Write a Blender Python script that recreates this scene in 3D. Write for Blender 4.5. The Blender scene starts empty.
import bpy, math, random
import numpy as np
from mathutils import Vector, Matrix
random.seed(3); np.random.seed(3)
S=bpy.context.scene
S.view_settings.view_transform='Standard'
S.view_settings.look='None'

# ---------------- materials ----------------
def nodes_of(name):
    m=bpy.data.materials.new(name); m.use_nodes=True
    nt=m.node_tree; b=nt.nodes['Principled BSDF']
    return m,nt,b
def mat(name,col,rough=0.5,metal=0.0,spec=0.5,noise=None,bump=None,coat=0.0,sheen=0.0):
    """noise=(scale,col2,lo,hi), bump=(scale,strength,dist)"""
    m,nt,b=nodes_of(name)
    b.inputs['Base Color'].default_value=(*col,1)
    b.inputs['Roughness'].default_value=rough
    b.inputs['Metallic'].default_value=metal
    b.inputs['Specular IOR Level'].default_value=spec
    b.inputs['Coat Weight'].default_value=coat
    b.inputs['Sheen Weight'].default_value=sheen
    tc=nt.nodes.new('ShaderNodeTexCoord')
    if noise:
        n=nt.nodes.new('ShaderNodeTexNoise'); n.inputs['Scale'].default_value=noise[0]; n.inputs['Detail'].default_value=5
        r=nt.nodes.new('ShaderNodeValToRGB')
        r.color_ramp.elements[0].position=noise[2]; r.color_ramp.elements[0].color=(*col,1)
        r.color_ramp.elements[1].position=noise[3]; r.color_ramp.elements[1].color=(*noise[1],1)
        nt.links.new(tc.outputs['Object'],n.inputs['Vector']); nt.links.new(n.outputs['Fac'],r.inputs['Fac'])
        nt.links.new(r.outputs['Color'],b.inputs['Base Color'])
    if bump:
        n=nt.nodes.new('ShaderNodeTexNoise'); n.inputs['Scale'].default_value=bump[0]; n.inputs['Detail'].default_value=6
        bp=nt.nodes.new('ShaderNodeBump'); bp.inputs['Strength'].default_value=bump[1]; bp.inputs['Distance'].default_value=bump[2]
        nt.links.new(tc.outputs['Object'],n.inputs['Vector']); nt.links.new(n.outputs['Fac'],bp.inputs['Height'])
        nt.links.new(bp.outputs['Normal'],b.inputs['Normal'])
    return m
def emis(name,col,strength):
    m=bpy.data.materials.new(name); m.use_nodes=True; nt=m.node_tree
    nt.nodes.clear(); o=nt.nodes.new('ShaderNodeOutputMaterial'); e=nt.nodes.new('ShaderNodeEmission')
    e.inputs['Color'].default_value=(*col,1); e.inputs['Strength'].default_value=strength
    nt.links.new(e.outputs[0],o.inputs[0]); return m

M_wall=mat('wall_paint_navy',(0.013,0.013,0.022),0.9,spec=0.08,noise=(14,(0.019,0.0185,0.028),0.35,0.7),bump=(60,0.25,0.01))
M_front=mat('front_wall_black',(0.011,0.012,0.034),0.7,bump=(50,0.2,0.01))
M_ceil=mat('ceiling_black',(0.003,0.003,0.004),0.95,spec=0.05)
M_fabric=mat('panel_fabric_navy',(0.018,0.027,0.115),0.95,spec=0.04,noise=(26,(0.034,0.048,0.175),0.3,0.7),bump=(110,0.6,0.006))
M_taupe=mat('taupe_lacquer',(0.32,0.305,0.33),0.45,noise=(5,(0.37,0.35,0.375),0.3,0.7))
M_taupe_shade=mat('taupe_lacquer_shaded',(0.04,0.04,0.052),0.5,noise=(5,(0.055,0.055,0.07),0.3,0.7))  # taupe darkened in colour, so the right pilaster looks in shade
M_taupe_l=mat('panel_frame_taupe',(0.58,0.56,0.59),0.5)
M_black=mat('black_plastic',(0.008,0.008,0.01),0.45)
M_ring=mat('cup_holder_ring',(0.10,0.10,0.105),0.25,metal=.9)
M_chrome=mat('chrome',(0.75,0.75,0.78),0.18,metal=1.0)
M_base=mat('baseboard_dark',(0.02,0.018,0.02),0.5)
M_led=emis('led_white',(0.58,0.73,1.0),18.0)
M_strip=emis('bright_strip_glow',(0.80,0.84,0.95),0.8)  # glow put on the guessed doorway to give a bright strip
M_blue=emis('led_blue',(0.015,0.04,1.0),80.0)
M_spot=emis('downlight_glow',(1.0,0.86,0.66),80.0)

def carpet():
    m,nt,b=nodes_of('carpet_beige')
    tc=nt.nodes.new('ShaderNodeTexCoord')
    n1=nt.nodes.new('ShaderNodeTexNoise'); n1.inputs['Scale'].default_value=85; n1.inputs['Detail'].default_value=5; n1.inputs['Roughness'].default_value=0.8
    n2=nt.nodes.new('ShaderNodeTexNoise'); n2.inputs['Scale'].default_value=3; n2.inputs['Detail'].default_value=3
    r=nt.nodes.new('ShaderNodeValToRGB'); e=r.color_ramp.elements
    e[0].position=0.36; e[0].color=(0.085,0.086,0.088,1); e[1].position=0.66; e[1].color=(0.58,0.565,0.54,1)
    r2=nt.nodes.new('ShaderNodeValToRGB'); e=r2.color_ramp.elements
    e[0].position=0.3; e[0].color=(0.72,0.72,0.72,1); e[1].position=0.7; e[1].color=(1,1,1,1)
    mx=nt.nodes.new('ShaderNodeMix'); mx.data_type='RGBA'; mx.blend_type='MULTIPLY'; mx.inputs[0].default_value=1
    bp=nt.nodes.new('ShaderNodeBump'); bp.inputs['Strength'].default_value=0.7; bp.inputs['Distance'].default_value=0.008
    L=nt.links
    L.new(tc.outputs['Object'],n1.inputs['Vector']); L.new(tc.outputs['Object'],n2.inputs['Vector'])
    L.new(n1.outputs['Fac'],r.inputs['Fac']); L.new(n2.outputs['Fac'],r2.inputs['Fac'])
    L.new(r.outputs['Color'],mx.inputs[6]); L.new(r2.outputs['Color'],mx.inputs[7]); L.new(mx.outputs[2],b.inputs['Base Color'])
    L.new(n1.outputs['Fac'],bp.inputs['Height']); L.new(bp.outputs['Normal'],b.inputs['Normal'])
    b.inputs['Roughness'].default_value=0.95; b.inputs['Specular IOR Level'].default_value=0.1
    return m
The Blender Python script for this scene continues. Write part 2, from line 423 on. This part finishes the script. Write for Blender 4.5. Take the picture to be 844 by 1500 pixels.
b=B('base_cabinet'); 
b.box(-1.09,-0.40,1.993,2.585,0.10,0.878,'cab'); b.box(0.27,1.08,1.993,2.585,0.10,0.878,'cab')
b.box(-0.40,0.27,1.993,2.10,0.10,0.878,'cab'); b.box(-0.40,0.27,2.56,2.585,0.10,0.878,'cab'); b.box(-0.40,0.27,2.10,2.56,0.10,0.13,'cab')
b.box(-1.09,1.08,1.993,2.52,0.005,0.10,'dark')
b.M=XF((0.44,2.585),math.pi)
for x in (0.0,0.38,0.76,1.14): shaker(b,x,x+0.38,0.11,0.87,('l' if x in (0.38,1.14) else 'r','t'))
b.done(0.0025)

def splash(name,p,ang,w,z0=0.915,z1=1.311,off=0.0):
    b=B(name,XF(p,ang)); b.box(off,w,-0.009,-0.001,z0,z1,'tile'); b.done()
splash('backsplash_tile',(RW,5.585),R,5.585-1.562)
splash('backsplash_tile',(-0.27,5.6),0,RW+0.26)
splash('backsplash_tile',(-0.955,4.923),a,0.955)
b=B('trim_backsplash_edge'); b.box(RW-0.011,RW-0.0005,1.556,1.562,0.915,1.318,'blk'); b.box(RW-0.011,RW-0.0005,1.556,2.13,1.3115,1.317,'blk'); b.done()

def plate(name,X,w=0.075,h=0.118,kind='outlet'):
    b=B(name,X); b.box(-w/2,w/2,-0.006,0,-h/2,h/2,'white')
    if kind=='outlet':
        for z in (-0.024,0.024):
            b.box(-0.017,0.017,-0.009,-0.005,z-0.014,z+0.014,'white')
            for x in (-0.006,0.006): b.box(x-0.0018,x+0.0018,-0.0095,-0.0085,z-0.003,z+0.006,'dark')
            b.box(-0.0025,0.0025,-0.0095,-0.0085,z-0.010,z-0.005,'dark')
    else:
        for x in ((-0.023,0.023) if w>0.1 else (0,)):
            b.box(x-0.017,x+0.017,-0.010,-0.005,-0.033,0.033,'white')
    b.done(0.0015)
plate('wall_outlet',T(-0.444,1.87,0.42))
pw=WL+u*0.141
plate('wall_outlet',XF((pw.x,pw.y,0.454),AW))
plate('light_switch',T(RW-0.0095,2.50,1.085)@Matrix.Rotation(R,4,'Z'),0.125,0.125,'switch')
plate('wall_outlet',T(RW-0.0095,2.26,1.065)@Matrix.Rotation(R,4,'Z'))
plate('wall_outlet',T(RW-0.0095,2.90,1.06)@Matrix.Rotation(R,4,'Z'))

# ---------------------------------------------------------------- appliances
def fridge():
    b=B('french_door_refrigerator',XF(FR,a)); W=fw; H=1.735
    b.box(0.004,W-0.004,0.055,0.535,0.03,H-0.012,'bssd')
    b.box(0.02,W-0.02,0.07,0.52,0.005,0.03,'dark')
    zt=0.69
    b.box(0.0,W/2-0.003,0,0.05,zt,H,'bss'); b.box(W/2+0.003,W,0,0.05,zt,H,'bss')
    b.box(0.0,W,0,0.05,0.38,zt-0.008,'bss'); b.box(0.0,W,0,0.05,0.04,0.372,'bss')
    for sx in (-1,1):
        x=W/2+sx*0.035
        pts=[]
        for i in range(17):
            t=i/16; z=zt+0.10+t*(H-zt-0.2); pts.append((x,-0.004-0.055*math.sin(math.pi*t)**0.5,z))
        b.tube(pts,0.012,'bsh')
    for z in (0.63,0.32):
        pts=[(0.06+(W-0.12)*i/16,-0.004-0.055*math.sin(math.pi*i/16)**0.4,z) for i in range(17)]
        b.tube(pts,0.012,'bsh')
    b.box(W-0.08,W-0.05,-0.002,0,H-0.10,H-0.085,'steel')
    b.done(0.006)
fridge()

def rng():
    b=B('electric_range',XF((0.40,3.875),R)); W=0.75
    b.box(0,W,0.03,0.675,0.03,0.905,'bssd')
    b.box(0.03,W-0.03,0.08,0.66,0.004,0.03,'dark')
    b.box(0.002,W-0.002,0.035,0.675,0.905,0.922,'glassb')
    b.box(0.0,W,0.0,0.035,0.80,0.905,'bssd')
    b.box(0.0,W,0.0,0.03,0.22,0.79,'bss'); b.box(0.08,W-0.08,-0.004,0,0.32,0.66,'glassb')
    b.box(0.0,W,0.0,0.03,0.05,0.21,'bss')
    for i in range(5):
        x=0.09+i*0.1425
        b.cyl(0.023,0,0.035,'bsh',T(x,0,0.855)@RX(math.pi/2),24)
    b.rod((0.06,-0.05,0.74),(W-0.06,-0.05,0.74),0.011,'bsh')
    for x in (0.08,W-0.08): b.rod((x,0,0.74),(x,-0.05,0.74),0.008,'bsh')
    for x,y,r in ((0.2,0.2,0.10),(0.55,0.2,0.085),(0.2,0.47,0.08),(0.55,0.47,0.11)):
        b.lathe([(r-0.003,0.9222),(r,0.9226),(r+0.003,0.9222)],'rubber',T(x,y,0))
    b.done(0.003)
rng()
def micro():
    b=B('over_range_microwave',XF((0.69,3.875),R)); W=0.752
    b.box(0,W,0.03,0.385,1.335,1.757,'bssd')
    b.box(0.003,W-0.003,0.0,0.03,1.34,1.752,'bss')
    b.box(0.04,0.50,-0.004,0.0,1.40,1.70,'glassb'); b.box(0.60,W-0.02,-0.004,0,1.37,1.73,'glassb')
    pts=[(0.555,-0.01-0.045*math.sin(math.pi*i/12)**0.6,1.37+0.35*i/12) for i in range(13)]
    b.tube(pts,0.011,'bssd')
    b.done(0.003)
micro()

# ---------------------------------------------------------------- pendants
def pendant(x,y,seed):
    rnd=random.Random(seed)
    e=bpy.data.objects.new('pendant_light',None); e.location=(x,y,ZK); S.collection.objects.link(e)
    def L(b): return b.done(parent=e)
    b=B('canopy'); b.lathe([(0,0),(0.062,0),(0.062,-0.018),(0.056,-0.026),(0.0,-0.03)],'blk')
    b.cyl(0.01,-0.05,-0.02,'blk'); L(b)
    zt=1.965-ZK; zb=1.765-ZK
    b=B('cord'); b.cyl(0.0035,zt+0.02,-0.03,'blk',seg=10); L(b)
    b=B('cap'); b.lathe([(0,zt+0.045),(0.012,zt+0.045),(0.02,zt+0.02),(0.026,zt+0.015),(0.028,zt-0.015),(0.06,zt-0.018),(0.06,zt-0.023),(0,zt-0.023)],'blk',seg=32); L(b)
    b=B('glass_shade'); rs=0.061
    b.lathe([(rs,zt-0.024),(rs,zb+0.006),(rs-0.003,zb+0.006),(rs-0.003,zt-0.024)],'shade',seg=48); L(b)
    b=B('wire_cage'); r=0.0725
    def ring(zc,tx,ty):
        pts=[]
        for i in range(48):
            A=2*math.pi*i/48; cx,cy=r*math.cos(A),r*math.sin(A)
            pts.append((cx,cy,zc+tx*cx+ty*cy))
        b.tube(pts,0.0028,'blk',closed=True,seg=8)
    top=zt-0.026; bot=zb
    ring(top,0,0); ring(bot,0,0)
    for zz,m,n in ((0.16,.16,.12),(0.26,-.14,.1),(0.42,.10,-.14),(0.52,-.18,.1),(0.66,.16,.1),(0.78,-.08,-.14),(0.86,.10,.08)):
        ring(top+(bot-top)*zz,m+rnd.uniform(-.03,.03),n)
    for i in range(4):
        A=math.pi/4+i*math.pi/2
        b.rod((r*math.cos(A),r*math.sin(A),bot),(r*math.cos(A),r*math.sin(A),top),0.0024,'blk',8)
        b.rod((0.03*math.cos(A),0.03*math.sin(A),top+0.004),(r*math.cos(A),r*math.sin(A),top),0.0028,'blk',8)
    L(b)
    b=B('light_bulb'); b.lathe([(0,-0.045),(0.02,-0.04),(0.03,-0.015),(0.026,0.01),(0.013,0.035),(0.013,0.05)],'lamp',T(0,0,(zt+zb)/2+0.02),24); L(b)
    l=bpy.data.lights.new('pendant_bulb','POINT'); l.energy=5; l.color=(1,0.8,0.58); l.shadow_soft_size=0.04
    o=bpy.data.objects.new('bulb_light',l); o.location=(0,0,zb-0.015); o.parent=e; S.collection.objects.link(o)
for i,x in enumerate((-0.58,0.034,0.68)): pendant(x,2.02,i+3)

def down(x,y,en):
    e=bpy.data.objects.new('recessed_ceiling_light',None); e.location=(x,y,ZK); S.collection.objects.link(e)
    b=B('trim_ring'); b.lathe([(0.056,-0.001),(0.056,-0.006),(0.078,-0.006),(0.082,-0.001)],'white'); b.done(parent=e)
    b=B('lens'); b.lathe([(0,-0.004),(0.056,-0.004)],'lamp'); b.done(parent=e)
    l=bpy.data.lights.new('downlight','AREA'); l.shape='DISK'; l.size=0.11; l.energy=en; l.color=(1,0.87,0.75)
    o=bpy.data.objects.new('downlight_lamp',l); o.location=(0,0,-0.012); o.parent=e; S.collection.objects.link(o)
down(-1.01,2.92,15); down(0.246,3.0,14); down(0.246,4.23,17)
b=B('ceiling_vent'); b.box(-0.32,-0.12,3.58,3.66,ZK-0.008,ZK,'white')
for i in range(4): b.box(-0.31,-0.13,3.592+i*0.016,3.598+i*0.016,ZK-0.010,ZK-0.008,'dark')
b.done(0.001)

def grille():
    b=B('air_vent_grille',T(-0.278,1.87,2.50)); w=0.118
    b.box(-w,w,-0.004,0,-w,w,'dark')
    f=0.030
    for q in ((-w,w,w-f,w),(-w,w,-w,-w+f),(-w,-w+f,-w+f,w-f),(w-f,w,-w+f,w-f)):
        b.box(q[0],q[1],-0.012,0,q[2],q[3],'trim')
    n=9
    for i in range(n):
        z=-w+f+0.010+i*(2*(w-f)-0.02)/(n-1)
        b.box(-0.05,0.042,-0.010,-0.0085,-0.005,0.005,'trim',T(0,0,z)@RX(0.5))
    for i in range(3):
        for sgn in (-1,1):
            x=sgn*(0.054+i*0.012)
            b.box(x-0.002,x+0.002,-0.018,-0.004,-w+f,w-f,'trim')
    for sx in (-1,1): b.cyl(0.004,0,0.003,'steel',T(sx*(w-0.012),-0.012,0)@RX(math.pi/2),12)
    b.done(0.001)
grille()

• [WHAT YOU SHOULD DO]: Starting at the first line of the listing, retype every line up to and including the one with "S.view_settings.look='None'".

• [RESULT]:
Write a Blender Python script that recreates this scene in 3D. Write for Blender 4.5. The Blender scene starts empty.
import bpy, math, random
import numpy as np
from mathutils import Vector, Matrix
random.seed(3); np.random.seed(3)
S=bpy.context.scene
S.view_settings.view_transform='Standard'
S.view_settings.look='None'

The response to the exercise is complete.